Exercise aim. Write out the lines from the top of the material through the line with "from mathutils import Vector, Matrix", exactly and with nothing added.

Data provided.
◇ ◇ ◇ ◇ ◇ ◇ ◇

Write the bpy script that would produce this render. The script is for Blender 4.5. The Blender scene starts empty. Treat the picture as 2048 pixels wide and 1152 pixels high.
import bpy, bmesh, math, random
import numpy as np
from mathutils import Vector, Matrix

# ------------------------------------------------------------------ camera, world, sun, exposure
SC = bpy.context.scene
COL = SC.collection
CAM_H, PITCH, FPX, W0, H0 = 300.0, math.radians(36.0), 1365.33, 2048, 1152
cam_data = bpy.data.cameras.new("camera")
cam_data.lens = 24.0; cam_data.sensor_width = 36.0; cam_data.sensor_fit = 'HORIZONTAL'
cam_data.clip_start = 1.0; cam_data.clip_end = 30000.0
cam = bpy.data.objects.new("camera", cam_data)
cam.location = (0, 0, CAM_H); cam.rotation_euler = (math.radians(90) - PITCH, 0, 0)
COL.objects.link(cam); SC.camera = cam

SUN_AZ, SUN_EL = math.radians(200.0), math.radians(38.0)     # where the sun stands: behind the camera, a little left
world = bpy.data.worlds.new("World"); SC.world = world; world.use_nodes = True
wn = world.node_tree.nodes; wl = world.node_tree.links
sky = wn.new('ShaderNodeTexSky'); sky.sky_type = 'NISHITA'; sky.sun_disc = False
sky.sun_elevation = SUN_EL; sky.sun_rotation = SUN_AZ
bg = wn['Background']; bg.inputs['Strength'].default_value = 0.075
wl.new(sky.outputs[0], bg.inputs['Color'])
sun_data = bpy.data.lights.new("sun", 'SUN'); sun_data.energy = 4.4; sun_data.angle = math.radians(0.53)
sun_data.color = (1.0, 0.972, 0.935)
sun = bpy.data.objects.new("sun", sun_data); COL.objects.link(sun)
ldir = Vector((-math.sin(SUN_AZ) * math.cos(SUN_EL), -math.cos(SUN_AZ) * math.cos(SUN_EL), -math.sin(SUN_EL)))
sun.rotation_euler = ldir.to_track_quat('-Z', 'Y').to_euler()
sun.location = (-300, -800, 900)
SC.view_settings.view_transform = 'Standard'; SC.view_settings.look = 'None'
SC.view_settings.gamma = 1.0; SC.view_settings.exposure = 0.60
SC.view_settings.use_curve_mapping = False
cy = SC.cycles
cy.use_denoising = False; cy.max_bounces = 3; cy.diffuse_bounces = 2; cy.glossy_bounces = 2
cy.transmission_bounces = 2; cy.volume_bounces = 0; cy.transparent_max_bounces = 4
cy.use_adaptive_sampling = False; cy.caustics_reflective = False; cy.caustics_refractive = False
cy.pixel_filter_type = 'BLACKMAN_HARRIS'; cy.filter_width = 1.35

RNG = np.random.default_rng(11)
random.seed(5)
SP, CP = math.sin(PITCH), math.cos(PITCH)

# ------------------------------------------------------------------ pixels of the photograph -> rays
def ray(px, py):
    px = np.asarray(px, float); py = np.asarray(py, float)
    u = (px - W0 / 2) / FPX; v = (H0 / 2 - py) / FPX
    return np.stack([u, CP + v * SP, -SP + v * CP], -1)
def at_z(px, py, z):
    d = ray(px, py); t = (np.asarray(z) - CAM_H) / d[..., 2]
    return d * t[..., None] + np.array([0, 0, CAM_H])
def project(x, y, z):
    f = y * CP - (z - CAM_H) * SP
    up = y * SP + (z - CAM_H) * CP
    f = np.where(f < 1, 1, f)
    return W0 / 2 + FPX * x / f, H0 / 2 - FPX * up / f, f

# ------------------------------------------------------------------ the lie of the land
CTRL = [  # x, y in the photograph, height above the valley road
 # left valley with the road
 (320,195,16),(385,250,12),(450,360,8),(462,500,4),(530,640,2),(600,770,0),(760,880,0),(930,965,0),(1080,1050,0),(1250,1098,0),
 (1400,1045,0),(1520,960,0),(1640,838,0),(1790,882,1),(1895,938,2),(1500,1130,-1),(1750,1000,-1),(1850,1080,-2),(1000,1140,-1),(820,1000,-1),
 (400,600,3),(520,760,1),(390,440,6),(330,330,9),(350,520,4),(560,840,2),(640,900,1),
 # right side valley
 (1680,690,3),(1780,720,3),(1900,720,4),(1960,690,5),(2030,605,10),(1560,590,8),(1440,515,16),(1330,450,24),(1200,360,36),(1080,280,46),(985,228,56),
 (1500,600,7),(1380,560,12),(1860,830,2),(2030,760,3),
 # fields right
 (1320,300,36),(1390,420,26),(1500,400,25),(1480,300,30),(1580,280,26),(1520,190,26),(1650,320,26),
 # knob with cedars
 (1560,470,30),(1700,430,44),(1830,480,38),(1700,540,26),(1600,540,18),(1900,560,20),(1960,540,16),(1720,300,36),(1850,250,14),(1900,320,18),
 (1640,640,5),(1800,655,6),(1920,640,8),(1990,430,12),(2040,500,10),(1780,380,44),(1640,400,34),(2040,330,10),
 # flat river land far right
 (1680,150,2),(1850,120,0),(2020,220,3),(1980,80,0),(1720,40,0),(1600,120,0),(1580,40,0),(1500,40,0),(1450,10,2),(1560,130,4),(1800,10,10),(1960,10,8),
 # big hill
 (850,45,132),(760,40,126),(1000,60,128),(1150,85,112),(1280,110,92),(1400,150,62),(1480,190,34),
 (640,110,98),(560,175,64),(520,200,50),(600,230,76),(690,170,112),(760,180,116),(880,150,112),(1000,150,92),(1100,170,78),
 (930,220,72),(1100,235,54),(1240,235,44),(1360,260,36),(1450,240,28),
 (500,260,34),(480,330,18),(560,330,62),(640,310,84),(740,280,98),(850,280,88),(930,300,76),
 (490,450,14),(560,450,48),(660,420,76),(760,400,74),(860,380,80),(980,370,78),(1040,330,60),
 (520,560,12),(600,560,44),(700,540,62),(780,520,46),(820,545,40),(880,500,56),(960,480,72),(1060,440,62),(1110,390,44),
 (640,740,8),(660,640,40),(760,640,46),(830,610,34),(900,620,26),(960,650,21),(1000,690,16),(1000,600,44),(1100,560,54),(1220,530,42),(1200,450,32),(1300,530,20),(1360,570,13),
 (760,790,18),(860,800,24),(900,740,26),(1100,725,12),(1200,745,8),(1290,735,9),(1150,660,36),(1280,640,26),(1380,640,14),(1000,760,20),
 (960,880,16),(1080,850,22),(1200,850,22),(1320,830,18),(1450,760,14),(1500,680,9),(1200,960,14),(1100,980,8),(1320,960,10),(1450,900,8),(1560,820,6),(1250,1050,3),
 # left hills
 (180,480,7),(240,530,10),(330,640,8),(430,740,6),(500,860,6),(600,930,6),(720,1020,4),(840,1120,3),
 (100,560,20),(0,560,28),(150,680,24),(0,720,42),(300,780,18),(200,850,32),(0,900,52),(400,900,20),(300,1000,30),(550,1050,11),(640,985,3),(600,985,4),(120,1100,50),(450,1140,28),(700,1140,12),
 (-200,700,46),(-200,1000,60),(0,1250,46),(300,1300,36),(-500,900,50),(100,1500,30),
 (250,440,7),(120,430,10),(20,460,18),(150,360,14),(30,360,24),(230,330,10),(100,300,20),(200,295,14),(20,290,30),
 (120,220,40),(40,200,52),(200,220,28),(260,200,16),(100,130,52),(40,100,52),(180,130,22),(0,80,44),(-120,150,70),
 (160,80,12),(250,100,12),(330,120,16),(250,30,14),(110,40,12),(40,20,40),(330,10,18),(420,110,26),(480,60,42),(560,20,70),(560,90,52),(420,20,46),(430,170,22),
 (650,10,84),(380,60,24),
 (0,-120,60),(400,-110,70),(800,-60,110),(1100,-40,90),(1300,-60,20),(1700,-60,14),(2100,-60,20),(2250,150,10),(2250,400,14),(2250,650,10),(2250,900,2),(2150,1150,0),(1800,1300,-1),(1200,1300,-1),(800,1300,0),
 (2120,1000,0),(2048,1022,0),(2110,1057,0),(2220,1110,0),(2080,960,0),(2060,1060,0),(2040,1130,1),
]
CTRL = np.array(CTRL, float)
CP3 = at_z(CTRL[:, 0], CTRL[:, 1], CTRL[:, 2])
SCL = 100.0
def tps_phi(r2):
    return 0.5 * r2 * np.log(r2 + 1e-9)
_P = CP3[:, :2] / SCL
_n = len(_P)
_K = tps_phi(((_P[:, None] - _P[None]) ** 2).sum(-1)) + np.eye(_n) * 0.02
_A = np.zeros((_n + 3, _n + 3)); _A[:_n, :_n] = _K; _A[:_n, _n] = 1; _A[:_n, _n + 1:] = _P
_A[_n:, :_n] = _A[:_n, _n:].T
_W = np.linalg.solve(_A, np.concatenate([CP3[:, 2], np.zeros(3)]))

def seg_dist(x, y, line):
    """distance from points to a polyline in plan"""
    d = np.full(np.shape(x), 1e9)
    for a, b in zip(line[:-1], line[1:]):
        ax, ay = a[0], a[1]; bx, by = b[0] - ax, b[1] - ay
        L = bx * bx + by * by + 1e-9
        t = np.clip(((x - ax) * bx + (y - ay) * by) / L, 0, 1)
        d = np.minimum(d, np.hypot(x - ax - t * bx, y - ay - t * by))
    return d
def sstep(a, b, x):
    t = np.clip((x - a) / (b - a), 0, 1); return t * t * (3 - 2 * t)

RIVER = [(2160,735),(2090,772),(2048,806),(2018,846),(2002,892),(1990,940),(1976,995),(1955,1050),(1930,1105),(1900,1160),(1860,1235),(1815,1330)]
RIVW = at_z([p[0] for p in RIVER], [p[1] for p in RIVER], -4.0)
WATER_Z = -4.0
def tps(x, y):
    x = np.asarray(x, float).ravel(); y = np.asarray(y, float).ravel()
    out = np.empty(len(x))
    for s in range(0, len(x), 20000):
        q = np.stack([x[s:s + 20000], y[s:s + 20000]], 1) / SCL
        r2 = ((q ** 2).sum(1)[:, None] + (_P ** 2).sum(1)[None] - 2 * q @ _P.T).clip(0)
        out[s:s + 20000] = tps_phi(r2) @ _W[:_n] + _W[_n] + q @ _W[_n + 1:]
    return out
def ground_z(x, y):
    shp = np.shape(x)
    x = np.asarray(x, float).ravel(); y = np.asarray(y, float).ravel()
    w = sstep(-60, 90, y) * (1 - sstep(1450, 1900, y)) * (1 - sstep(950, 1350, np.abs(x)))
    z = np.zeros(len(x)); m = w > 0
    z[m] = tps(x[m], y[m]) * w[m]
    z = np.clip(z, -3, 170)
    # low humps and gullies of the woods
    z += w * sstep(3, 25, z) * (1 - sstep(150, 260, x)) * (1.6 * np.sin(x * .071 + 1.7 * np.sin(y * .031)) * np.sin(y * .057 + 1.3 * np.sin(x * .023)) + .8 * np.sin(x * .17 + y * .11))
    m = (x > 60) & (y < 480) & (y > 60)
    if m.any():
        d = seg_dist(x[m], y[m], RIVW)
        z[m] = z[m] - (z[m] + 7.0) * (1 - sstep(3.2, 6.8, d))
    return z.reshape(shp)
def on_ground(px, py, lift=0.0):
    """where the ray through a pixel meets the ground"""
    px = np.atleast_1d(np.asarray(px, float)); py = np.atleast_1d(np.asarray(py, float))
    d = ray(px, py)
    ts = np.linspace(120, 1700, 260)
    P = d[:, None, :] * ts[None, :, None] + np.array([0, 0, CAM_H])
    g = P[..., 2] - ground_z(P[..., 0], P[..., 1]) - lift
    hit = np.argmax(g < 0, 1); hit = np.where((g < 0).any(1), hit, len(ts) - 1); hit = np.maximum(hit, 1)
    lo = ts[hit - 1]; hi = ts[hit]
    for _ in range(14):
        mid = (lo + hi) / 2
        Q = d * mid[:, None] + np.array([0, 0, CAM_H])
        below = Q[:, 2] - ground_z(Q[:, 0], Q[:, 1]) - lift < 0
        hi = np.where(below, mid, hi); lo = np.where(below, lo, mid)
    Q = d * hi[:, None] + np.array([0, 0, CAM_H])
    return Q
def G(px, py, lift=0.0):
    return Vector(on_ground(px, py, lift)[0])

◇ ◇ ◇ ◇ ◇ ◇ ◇

Result for this task.
Write the bpy script that would produce this render. The script is for Blender 4.5. The Blender scene starts empty. Treat the picture as 2048 pixels wide and 1152 pixels high.
import bpy, bmesh, math, random
import numpy as np
from mathutils import Vector, Matrix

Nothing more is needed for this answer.